SIMULATION OF MAGMA COOLING USING LOW-MELT BINARY ALLOYS IN GEOLOGY LABS TO INCREASE STUDENT CRITICAL THINKING IN BEGINNING GEOLOGY COURSES

Undergraduate introductory geology classrooms using a traditional lecture format tend to lean heavily on rock and mineral identification lab experiments throughout the majority of the semester. While these lab sessions are a fundamental part of any student’s geology education, the implementation of a student-driven igneous rock crystallization analogue can compliment lesson plans and add variety into the existing standard curriculum of identification labs. With the design of an affordable experiment suitable for undergraduate geology courses that are more advanced and chemistry-related compared to traditional mineral identification, the focus will shift towards experimental labs rather than observational.

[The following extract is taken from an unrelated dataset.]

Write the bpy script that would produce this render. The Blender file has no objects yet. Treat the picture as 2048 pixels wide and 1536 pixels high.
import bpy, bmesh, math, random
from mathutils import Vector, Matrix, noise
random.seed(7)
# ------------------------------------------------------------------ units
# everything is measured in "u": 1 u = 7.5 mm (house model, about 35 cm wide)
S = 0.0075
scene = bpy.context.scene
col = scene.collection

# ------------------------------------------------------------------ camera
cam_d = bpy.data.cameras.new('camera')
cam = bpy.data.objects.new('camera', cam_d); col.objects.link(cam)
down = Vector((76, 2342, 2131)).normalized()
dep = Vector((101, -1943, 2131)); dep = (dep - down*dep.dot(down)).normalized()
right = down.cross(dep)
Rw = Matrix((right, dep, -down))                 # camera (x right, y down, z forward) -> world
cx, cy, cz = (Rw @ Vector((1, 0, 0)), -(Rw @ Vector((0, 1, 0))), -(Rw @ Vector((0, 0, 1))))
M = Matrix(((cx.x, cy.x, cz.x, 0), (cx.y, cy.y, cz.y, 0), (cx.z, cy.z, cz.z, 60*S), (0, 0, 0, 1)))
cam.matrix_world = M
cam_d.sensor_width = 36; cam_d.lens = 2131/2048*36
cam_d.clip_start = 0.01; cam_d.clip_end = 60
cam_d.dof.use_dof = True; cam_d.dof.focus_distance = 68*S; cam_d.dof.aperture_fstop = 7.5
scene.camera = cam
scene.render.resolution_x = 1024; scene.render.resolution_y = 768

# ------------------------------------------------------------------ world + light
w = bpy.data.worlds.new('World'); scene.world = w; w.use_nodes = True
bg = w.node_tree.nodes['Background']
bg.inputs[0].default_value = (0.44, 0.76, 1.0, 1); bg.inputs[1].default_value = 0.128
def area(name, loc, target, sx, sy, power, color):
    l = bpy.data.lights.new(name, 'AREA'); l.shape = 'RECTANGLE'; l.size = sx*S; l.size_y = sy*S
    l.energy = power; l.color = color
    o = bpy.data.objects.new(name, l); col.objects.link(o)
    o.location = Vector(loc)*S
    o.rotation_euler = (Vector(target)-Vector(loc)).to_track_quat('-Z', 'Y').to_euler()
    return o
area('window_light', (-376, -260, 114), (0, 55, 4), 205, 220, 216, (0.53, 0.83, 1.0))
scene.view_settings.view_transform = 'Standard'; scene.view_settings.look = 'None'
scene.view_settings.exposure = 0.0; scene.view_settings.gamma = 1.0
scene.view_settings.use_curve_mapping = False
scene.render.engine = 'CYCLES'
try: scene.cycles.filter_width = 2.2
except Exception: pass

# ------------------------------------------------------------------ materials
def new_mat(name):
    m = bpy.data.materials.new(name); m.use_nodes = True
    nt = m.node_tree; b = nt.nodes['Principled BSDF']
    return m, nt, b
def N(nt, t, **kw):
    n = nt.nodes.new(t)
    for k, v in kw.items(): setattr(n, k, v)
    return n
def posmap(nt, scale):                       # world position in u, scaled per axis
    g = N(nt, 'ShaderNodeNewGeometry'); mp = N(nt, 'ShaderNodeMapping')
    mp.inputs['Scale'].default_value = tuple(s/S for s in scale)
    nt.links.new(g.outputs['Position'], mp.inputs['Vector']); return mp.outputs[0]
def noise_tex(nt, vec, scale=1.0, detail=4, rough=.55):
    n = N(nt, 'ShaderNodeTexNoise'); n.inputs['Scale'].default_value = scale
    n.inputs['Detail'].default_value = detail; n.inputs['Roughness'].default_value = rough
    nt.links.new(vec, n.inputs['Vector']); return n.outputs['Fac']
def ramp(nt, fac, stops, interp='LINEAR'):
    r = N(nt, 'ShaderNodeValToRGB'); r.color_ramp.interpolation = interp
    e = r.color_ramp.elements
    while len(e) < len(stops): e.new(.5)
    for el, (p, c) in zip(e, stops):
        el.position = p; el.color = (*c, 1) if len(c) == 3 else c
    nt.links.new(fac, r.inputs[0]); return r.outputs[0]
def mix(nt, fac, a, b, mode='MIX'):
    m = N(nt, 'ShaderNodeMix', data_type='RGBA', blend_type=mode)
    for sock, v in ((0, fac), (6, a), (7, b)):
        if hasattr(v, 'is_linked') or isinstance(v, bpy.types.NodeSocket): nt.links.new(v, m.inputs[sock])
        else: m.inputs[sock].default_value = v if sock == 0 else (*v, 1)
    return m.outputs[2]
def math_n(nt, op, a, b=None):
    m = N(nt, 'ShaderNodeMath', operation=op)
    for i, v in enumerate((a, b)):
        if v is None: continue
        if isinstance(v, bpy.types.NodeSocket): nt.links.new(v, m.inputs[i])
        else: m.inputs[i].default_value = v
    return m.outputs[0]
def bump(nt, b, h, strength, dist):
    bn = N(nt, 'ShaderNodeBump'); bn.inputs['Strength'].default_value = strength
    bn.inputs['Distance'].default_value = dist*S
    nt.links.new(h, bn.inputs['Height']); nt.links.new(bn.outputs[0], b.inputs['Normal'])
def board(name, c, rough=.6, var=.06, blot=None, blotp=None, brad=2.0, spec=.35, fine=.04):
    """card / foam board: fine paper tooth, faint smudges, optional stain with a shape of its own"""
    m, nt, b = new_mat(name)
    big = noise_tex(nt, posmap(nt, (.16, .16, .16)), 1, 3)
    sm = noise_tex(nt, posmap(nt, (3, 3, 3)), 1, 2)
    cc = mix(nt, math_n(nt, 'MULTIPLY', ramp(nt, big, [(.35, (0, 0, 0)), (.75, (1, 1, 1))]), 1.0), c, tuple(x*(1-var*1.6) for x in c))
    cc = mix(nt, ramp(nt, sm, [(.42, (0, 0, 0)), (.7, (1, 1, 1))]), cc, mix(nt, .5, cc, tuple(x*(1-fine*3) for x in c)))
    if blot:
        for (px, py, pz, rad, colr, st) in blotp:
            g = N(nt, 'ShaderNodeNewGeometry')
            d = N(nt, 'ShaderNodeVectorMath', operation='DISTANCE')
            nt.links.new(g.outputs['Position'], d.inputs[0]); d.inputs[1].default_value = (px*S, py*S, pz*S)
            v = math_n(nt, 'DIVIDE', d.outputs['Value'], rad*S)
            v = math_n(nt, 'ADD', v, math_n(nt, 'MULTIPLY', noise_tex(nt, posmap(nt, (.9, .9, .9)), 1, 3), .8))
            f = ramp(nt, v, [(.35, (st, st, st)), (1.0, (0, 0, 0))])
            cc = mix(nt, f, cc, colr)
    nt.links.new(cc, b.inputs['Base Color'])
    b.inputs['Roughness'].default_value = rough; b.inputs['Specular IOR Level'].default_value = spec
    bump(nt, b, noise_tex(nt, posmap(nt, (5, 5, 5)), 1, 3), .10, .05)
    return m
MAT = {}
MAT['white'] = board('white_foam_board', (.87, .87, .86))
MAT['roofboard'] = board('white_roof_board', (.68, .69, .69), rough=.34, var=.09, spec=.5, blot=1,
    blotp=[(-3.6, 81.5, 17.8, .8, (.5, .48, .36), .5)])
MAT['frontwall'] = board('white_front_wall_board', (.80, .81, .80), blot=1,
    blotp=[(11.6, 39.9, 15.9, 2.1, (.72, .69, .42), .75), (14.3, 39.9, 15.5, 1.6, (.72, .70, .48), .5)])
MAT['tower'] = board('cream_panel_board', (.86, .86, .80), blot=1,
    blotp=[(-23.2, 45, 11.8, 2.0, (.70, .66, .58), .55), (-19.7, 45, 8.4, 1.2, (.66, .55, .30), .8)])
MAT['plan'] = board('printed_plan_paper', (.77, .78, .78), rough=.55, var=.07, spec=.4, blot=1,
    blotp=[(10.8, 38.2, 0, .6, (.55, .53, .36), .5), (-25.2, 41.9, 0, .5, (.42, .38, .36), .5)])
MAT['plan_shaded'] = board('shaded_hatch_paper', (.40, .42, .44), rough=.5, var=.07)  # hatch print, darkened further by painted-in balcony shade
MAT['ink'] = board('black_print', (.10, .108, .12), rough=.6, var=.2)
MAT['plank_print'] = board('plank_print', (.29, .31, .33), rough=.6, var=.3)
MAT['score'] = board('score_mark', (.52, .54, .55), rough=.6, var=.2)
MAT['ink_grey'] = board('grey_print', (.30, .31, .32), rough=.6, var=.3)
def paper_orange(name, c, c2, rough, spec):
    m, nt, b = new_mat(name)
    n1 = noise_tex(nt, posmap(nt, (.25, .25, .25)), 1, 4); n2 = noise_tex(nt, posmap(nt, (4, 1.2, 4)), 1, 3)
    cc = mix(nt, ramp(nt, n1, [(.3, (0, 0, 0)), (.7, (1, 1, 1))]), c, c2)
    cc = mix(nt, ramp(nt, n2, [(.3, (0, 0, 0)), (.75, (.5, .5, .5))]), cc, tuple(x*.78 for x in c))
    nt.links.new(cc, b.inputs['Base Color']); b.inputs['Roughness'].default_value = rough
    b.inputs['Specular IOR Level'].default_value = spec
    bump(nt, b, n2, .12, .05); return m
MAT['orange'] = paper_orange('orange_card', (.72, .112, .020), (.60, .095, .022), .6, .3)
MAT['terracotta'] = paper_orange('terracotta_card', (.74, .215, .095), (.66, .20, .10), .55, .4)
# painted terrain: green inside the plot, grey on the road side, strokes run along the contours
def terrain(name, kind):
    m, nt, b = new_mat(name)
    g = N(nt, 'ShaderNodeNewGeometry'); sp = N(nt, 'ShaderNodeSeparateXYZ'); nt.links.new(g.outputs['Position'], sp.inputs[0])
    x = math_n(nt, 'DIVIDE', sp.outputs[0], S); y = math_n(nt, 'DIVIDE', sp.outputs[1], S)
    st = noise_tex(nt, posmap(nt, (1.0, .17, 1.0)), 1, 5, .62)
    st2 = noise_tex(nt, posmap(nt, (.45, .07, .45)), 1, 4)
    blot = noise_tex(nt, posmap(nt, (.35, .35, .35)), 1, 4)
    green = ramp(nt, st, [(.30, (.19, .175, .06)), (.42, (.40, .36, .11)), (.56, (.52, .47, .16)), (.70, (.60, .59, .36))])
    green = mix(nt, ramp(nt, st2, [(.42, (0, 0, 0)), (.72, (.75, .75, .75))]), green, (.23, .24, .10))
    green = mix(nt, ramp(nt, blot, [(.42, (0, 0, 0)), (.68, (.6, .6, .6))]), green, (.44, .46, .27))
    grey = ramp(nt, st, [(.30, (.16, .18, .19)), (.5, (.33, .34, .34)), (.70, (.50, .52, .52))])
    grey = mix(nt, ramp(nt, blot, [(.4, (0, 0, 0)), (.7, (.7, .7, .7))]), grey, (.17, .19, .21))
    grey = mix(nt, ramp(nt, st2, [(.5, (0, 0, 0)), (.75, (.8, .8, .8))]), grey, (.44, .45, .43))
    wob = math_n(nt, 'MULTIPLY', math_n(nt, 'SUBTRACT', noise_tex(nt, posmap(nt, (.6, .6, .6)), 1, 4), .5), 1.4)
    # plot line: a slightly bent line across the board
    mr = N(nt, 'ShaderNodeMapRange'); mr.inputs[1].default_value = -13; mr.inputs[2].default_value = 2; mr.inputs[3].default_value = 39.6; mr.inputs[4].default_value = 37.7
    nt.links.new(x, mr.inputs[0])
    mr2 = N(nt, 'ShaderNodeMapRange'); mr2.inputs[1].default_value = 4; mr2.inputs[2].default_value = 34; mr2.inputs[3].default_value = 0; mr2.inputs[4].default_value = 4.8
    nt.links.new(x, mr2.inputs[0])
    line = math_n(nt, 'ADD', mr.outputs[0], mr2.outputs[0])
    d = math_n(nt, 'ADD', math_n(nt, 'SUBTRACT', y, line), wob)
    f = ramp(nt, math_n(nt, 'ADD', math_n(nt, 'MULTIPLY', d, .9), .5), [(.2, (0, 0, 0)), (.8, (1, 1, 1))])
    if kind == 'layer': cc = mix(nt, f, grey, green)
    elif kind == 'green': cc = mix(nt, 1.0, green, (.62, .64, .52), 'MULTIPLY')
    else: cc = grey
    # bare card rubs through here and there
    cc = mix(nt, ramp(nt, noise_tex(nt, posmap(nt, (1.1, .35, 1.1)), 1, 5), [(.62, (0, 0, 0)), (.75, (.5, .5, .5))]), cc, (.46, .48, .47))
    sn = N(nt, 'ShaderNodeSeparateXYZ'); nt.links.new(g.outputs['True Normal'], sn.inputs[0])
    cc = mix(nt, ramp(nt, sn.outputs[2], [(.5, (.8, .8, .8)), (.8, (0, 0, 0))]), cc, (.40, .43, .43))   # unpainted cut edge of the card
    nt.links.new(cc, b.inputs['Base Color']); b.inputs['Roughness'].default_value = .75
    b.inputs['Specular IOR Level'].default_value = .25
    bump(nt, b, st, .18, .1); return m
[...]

This allows students to become critical thinkers who are able to utilize and practice the scientific method, which is difficult to achieve using only mineral identification.

Using a 70:30 composition of bismuth:tin as an analogue to magmas and lavas, samples were heated over an open flame until the alloy is melted then cooled on a hot plate from 420°C to room temperature at varying rates to simulate the processes occurring as magma cools into an intrusive igneous rock. The low melting points of bismuth and tin and the simplicity of its binary phase diagram allows for student experimentation to be executed at temperatures achievable in undergraduate laboratory classrooms, particularly in ‘flipped-classrooms’ where class time is used for relevant engaging activities rather than lecture.

The results of the samples supported how the processes of magma cooling at different rates may affect the overall crystal structure of a rock specimen. Some of the samples in which the ramp down from 420°C to room temperature was slower formed larger crystals of bismuth when compared to samples that had a significant increase in ramp down speed, such as flash frozen samples or samples cooled using only ambient room temperature. Interestingly enough, some of the samples formed odd structures where the tin and bismuth settle within the final solid form, along with varying crystal sizes.